Mantenerse fiel a los principios que te vinculan con tus representados es una actitud noble, pero ello no puede estar reñido con la flexibilidad y la capacidad de crear espacios para la transacción y el acuerdo. Dice Innenarity que “muchas experiencias históricas ponen de manifiesto que los partidos dan lo mejor de sí mismos cuando tienen que ponerse de acuerdo, apremiados por la necesidad de entenderse. Gobernar requiere oponentes con los que colaborar y no tanto enemigos a los que desacreditar”. Todo ello desemboca en la crispación y la polarización y cuanto más polarizada está una sociedad menos capaz es de avanzar y de propiciar transformaciones.

5. Exceso de sobreactuación. Ya sabemos que una cierta dosis de teatralidad acompaña a la escenificación de la contienda política. Sabemos  que además  de gestores, los políticos son también actores. Y por ello, en la difícil tarea de convencer concurren un abanico de artes y técnicas tendentes a ganarse el favor de los ciudadanos. Comunicar bien ya es tener ganada la mitad del camino hacia la meta. Y esa obsesión por ganar a toda costa la batalla de la comunicación, explica en parte la tendencia de los políticos a sobreactuar, a enfatizar a veces hasta extremos grotescos la defensa de sus postulados. Hemos convertido la política en una campaña electoral permanente, donde las reafirmaciones en las bondades de uno contrastan con el énfasis en las maldades de los demás, proyectando una imagen degradada del combate político, más cercana a un ring de boxeo que a un ágora parlamentaria.

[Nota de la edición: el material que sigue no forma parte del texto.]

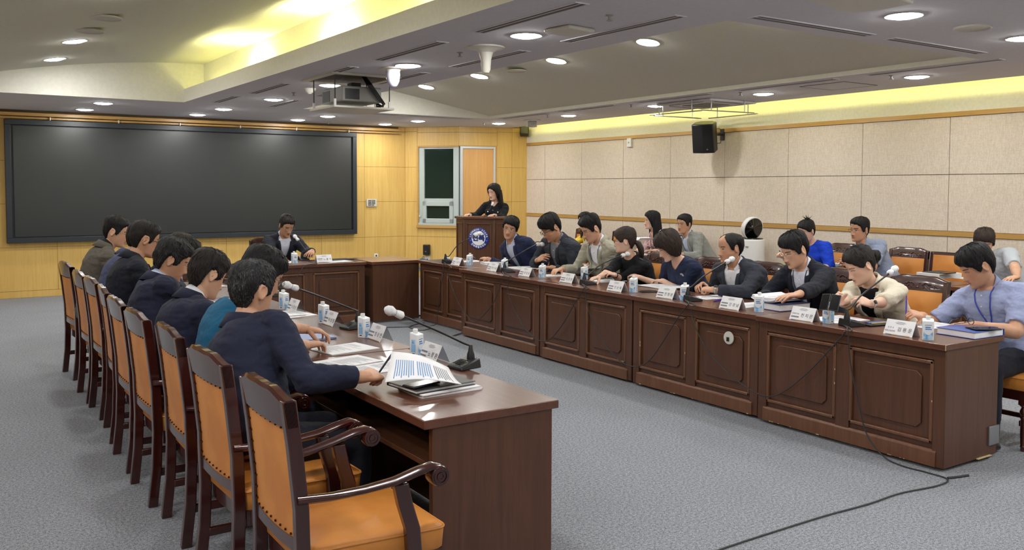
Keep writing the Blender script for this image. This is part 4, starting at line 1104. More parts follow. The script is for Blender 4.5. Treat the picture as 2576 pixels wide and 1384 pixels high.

6. Distanciamiento entre la sociedad y sus políticos. El filósofo Spinoza ya afirmaba de manera clarividente que la democracia, que es el más “conflictual”de los regímenes políticos es, por eso, “el más natural” y el mejor. Y es que el conflicto es un ingrediente esencial de las relaciones sociales, tanto a nivel colectivo como individual. Por ello, la política debe entenderse como la adecuada  gestión de intereses contrapuestos en el espacio público. Si la gestión conduce a exacerbar y polarizar las diferencias naturales entre los grupos, la sociedad resultará más fraccionada y la brecha social y política será mayor. Y viceversa.

No pretendo contraponer una imagen angelical de los ciudadanos frente a otra diabólica de sus políticos, lo cual sería un apriorismo tan falso como peligroso, sino poner de manifiesto que los grupos sociales no son impermeables a las dinámicas de sus élites representativas. Conviene no olvidar además  que con la acción política no solo se hace política, sino también pedagogía. Y convertir aquella en la exhibición del desencuentro y la confrontación choca de lleno con la ética de la responsabilidad y va en dirección opuesta a la aspiración de fomentar una sociedad más cohesionada.

Concluyo. Los rasgos descritos en esta reflexión se están instalando con demasiada naturalidad y persistencia en la política española. Y tienen efectos negativos de índole tangible, porque el bloqueo lleva a la parálisis en la acción de Gobierno con consecuencias materiales para la vida de la gente, pero también con efectos intangibles, aunque no menos reales, como la inoculación progresiva de un clima de desconfianza y desafecto hacia la acción política. Y no olvidemos que el descrédito “entre los políticos” no termina ahí, sino que es la antesala al descrédito “entre la sociedad y sus políticos”. La percepción  de buena parte de la ciudadanía, al señalar la acción de sus representantes como parte  de sus problemas más que de sus soluciones, invita con urgencia a una reflexión compartida y ojalá que a una rectificación del rumbo.